You can choose from several set menus in the very popular restaurant. The best-known Aragonese dishes include pollo al chilindron, which is chicken cooked with roasted peppers, tomatoes and onions, and perdiz escabechada (marinated partridge). If you just want a snack at the bar, try the local morcilla or black pudding, which is made with pine kernels and rice, or torreznos (fried strips of belly pork). A jug of robust red wine is the usual accompaniment, or you could try a rose from the Borja vineyards.

Next stop, the Circulo Catalan (Plaza de Espana 6), which sadly does not reflect the dynamism of the region, and is decorated throughout in a dull brown, rather than the breezy Mediterranean white and blue one might expect. You can sign up for classes in Catalan, and are invited to practise your sardana dance steps in the Retiro Park on Sundays.

Although the restaurant menu features local specialities such as suquet (seafood stew) and escalivada (roasted vegetables), you will find more inventive dishes and a much livelier atmosphere at Paradis Madrid (Marques de Cubas 14), which also stocks a good selection of Catalan wines.

Moving down the coast, head for the Casa de Valencla (Paseo del Pintor Rosales 58), where, not surprisingly, the restaurant is one big paella- fest. One of the most exquisite dishes is arroz a banda, where the rice is cooked in a rich stock and served separately from the fish.

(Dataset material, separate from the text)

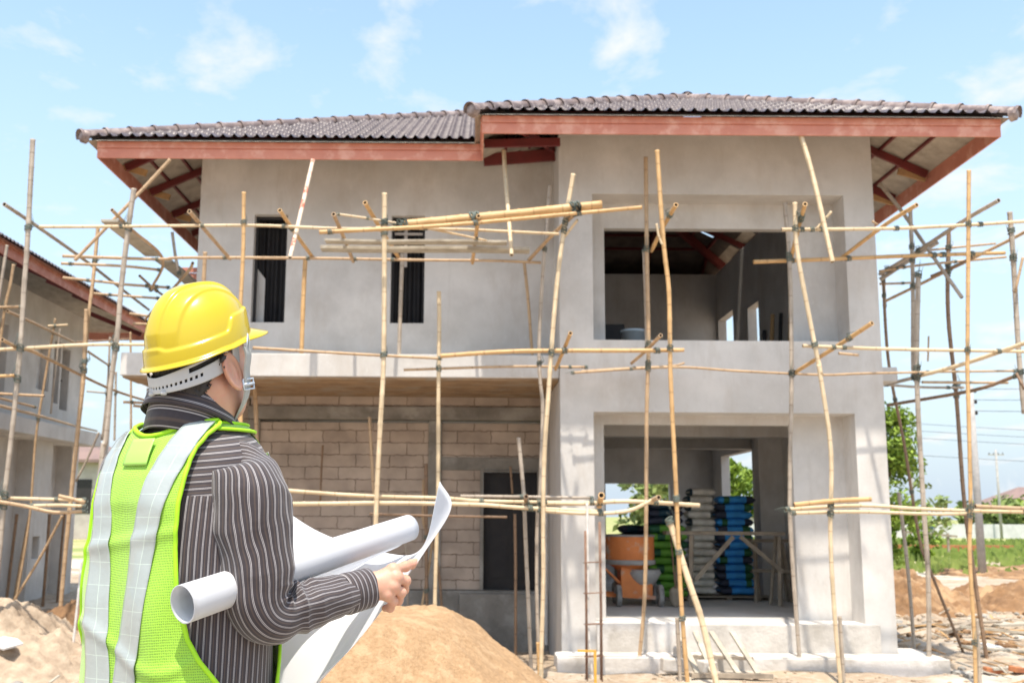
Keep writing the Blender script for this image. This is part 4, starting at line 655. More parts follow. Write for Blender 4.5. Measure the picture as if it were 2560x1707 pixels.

This is only a selection of Madrid's regional clubs, and you have eaten your way around only half the country, but Andalusia, Extremadura and the two Castiles (not to mention the Balearic and Canary Islands) will have to wait for the next visit to Spain's capital city.

How to get there: British Airways (0345 222111) and Iberia (0171- 830 0011) fly from Heathrow, Gatwick and Manchester to Madrid, whereas Debonair (0500 146200) flies from Luton and Aerolineas Argentinas flies from Heathrow. The lowest fare is likely to be on the latter airline, for around pounds 111 through agents such as Air Tickets Direct (0990 320321). Madrid's airport, Barajas, is 10 miles east of the city centre. Buses to the centre leave every 15 minutes, for a fare of around pounds 2. A taxi ride costs around pounds 10.

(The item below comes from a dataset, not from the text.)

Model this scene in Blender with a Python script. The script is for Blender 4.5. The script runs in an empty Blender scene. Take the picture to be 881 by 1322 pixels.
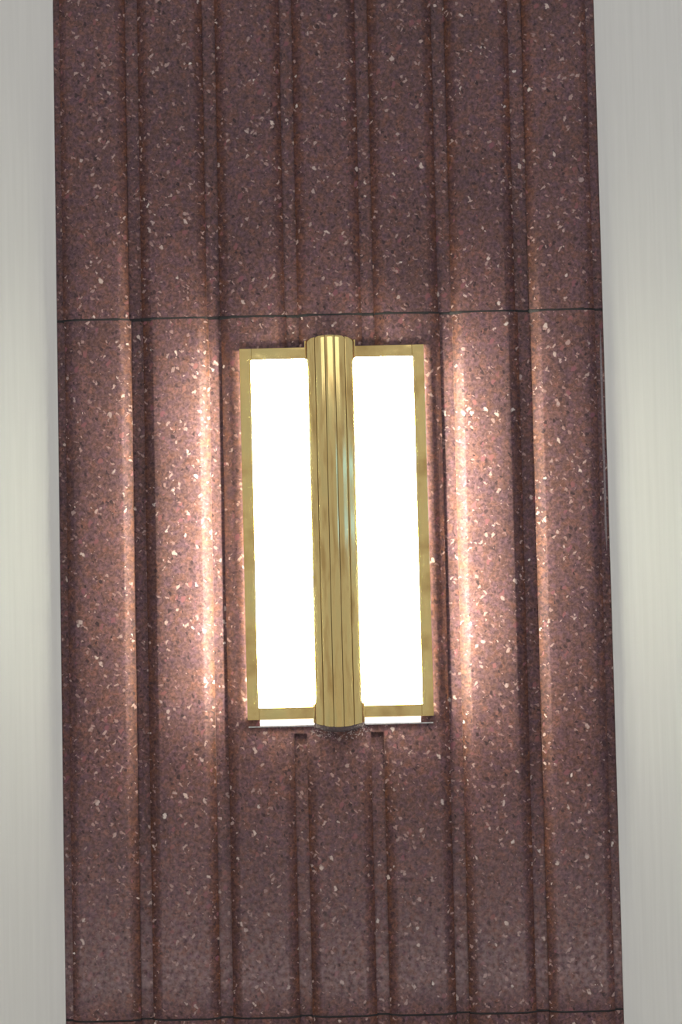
import bpy, math, random
from mathutils import Matrix, Vector, noise

# ---------------------------------------------------------------- camera, world, lights, exposure
scene = bpy.context.scene
col = scene.collection
PX_F = 2000.0                              # focal length in pixels of the 881 x 1322 frame
CAM_Z, CAM_D = 1.65, 2.5
pitch, roll, yaw = (math.radians(a) for a in (2.767, 1.238, -0.236))
fwd = Vector((math.sin(yaw) * math.cos(pitch), math.cos(yaw) * math.cos(pitch), math.sin(pitch)))
rgt = Vector((math.cos(yaw), -math.sin(yaw), 0.0))
upv = rgt.cross(fwd)
r2 = rgt * math.cos(roll) - upv * math.sin(roll)
u2 = rgt * math.sin(roll) + upv * math.cos(roll)
cam_data = bpy.data.cameras.new('camera')
cam_data.sensor_fit = 'HORIZONTAL'
cam_data.sensor_width = 36.0
cam_data.lens = PX_F / 881.0 * 36.0
cam_data.clip_start = 0.05
cam = bpy.data.objects.new('camera', cam_data)
M = Matrix((r2, u2, -fwd)).transposed().to_4x4()
M.translation = Vector((0, -CAM_D, CAM_Z))
cam.matrix_world = M
col.objects.link(cam)
scene.camera = cam

world = bpy.data.worlds.new('room_light')
scene.world = world
world.use_nodes = True
bg = world.node_tree.nodes['Background']
bg.inputs['Color'].default_value = (1.0, 0.985, 0.95, 1)
bg.inputs['Strength'].default_value = 0.47


def area(name, loc, target, sx, sy, power, colour):
    d = bpy.data.lights.new(name, 'AREA')
    d.shape = 'RECTANGLE'
    d.size, d.size_y = sx, sy
    d.energy = power
    d.color = colour
    o = bpy.data.objects.new(name, d)
    o.location = loc
    o.rotation_euler = (Vector(target) - Vector(loc)).to_track_quat('-Z', 'Y').to_euler()
    col.objects.link(o)
    return o


area('front_key_light', (0.3, -9.5, 6.7), (0, 0, 1.0), 10.0, 4.6, 170, (1.0, 0.98, 0.95))  # unseen soft key light, added high in front of the wall
# two small bluish windows far along the room, seen mirrored in the reeded brass
area('blue_window_high', (4.1, -2.95, 2.43), (0, 0, 1.9), 3.4, 0.17, 4.2, (0.10, 0.45, 1.0))
area('blue_window_low', (4.1, -2.95, 1.89), (0, 0, 1.73), 3.4, 0.17, 4.2, (0.10, 0.42, 1.0))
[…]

Who to ask: The Spanish Tourist Office is at 22-23 Manchester Square, London W1M 5AP (0171-486 8077; brochure-line 0891 669920). Open 9.15am- 4.15pm, Monday-Friday. Nearest tube: Bond Street.

The main tourist office in Madrid is on the Plaza Mayor (266 5477); others can be found at the airport arrivals hall, and at Chamartin station. Most museums and galleries are closed on Mondays.